Friday, July 22, 2011

No hoax: Moon landing stands as NASA's finest hour

As Atlantis rolled to a stop on its Florida landing strip, ending the space shuttle fleet’s 30-year run, the atmosphere around NASA is filled with uncertainty.
Image: "Moon Shot"
Open Road Integrated Media
"Moon Shot" recounts the story of the early space effort. NBC News correspondent Jay Barbree has updated the book, written with astronauts Alan Shepard and Deke Slayton as co-authors, for the 50th anniversary of the first U.S. and Soviet spaceflights.

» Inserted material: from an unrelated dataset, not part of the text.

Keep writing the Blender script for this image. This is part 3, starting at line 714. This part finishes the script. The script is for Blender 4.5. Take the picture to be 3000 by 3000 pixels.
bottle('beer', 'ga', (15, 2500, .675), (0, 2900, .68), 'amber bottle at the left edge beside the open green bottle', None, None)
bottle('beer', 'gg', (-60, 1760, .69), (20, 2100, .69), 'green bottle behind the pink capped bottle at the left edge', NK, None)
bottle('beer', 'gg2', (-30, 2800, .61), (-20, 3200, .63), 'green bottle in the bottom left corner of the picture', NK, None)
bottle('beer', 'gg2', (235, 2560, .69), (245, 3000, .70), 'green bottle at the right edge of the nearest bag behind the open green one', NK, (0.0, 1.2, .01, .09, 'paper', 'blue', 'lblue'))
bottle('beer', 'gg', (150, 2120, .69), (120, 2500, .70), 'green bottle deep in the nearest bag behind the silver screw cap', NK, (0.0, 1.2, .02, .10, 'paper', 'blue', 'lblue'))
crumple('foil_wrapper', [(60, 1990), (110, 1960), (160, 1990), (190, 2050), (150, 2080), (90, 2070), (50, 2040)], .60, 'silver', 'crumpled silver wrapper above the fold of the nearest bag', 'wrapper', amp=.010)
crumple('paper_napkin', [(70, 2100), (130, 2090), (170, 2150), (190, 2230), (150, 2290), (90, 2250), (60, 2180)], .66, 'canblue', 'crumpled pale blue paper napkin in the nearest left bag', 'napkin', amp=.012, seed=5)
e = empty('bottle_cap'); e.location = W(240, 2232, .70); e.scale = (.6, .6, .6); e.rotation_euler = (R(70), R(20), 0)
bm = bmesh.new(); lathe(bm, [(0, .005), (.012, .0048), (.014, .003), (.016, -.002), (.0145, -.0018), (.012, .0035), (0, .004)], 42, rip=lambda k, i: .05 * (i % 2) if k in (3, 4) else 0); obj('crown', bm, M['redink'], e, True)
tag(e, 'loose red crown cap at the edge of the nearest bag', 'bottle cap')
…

It's not like it was 42 years and a day ago, at the time of America’s highest space triumph. That’s when Neil Armstrong took humankind’s first steps on the moon. The only thing for sure following Atlantis’ farewell flight is that most members of its launch team will be out of a job.

Critics say NASA is in shambles. They say foot-dragging and indecision by the Obama administration has left America with no defined mission in space. NASA Administrator Charlie Bolden, a veteran astronaut himself, strongly disagrees. "I’m not about to let human spaceflight go away on my watch," he says.

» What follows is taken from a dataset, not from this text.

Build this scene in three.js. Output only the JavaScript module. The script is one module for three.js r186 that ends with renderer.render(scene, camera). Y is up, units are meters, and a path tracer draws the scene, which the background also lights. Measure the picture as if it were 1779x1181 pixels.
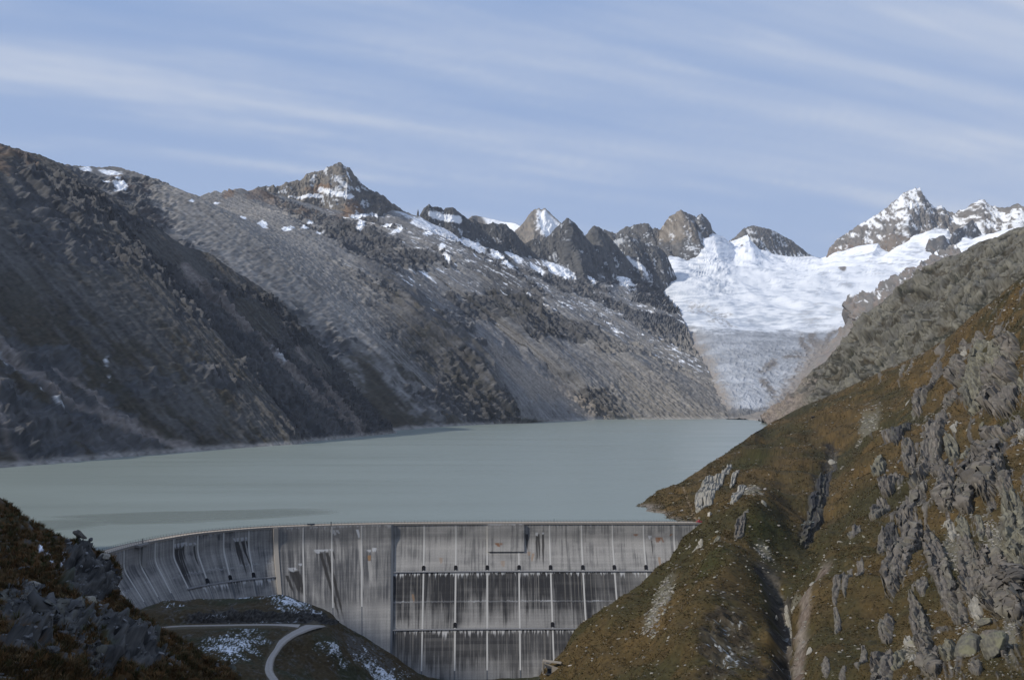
import * as THREE from 'three';
import { mergeGeometries, mergeVertices } from 'three/addons/utils/BufferGeometryUtils.js';

// ---------------------------------------------------------------- camera, sun, sky, exposure
const EYE = 85;                                   // metres above the lake, whose surface is y = 0
const scene = new THREE.Scene();
const camera = new THREE.PerspectiveCamera(37.69, 1779 / 1181, 1, 40000);
camera.position.set(0, EYE, 0);
camera.rotation.set(0.04995, 0, 0);               // 2.86 degrees up
const renderer = new THREE.WebGLRenderer({ antialias: true });
renderer.setSize(1024, 679);
renderer.toneMapping = THREE.LinearToneMapping;
renderer.toneMappingExposure = 0.8;
renderer.shadowMap.enabled = true;
const SUN = new THREE.Vector3(-0.77, 0.54, 0.34).normalize();
const sun = new THREE.DirectionalLight(new THREE.Color(1, 0.93, 0.83), 4.4);
sun.position.copy(SUN).multiplyScalar(6000);
sun.castShadow = true;
sun.shadow.radius = 3;
sun.shadow.mapSize.set(4096, 4096);
Object.assign(sun.shadow.camera, { left: -4500, right: 4500, top: 4500, bottom: -4500, near: 10, far: 14000 });
scene.add(sun, sun.target);
scene.fog = new THREE.FogExp2(new THREE.Color(0.72, 0.82, 1), 0.00002);

// ---------------------------------------------------------------- numbers: random, noise
let seedState = 1234567;
const seed = (n) => { seedState = n >>> 0; };
const rnd = () => { seedState = (seedState + 0x6D2B79F5) >>> 0; let t = seedState; t = Math.imul(t ^ (t >>> 15), t | 1); t ^= t + Math.imul(t ^ (t >>> 7), t | 61); return ((t ^ (t >>> 14)) >>> 0) / 4294967296; };
const PERM = new Uint8Array(512);
seed(77); { const a = [...Array(256).keys()]; for (let i = 255; i > 0; i--) { const j = Math.floor(rnd() * (i + 1)); [a[i], a[j]] = [a[j], a[i]]; } for (let i = 0; i < 512; i++) PERM[i] = a[i & 255]; }
const GX = new Float64Array(256), GY = new Float64Array(256), GZ = new Float64Array(256);
for (let i = 0; i < 256; i++) { const z = rnd() * 2 - 1, t = rnd() * 6.2832, r = Math.sqrt(1 - z * z); GX[i] = r * Math.cos(t) * 1.5; GY[i] = r * Math.sin(t) * 1.5; GZ[i] = z * 1.5; }
function n3(x, y, z) {
  const X = Math.floor(x), Y = Math.floor(y), Z = Math.floor(z); x -= X; y -= Y; z -= Z;
  const u = x * x * x * (x * (x * 6 - 15) + 10), v = y * y * y * (y * (y * 6 - 15) + 10), w = z * z * z * (z * (z * 6 - 15) + 10);
  const a = PERM[X & 255], b = PERM[(X + 1) & 255], Yi = Y & 255, Zi = Z & 255;
  const aa = PERM[a + Yi], ab = PERM[a + Yi + 1 & 511], ba = PERM[b + Yi], bb = PERM[b + Yi + 1 & 511];
  const g = (h, dx, dy, dz) => GX[h] * dx + GY[h] * dy + GZ[h] * dz;
  const l00 = g(PERM[aa + Zi], x, y, z), l10 = g(PERM[ba + Zi], x - 1, y, z), l01 = g(PERM[ab + Zi], x, y - 1, z), l11 = g(PERM[bb + Zi], x - 1, y - 1, z);
  const m00 = g(PERM[aa + Zi + 1], x, y, z - 1), m10 = g(PERM[ba + Zi + 1], x - 1, y, z - 1), m01 = g(PERM[ab + Zi + 1], x, y - 1, z - 1), m11 = g(PERM[bb + Zi + 1], x - 1, y - 1, z - 1);
  const p = l00 + (l10 - l00) * u, q = l01 + (l11 - l01) * u, r = m00 + (m10 - m00) * u, s = m01 + (m11 - m01) * u;
  const k = p + (q - p) * v, l = r + (s - r) * v;
  return k + (l - k) * w;
}
function fbm(x, y, z, o = 4, g = 0.5) { let s = 0, a = 1; for (let i = 0; i < o; i++) { s += a * n3(x, y, z); a *= g; x = x * 2.03 + 17.1; y = y * 2.03 + 5.3; z = z * 2.03 + 9.7; } return s; }
function ridged(x, y, z, o = 4, g = 0.5) { let s = 0, a = 1, w = 1, t = 0; for (let i = 0; i < o; i++) { let n = 1 - Math.abs(n3(x, y, z)) * 1.6; n *= n; s += a * n * w; t += a; w = Math.min(1, Math.max(0, n * 1.4)); a *= g; x = x * 2.07 + 7.7; y = y * 2.07 + 3.1; z = z * 2.07 + 11.9; } return s / t; }
const hash3 = (x, y, z) => { let h = Math.imul(x, 374761393) ^ Math.imul(y, 668265263) ^ Math.imul(z, 2147483647 ^ 0x5bd1e995); h = Math.imul(h ^ (h >>> 13), 1274126177); return ((h ^ (h >>> 16)) >>> 0) / 4294967296; };
const CELL = { f1: 0, f2: 0, id: 0 };
function worley(x, y, z) {                        // nearest and second nearest of jittered points, and the nearest one's number
  const X = Math.floor(x), Y = Math.floor(y), Z = Math.floor(z); let f1 = 9, f2 = 9, id = 0;
  for (let k = -1; k < 2; k++) for (let j = -1; j < 2; j++) for (let i = -1; i < 2; i++) {
    const a = X + i, b = Y + j, c = Z + k, h = hash3(a, b, c), dx = a + h - x, dy = b + (h * 57.31) % 1 - y, dz = c + (h * 731.7) % 1 - z, d = dx * dx + dy * dy + dz * dz;
    if (d < f1) { f2 = f1; f1 = d; id = h; } else if (d < f2) f2 = d;
  }
  CELL.f1 = Math.sqrt(f1); CELL.f2 = Math.sqrt(f2); CELL.id = (id * 91.7) % 1; return CELL;
}
const clamp = (x, a = 0, b = 1) => x < a ? a : x > b ? b : x;
const ss = (a, b, x) => { const t = clamp((x - a) / (b - a)); return t * t * (3 - 2 * t); };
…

Despite the dithering, private companies could have Americans flying in their commercial spacecraft by 2015, and Bolden says test flights aimed at sending astronauts to deep space on NASA spaceships could begin in 2016 or 2017.

Back in 1969, the scene at America’s spaceport was clearly different: Neil Armstrong and Buzz Aldrin’s walk on the moon represented the height of prestige for America’s space program. The country was first. Americans were beating the Russians. A decade-long race to put a human on another world had ended.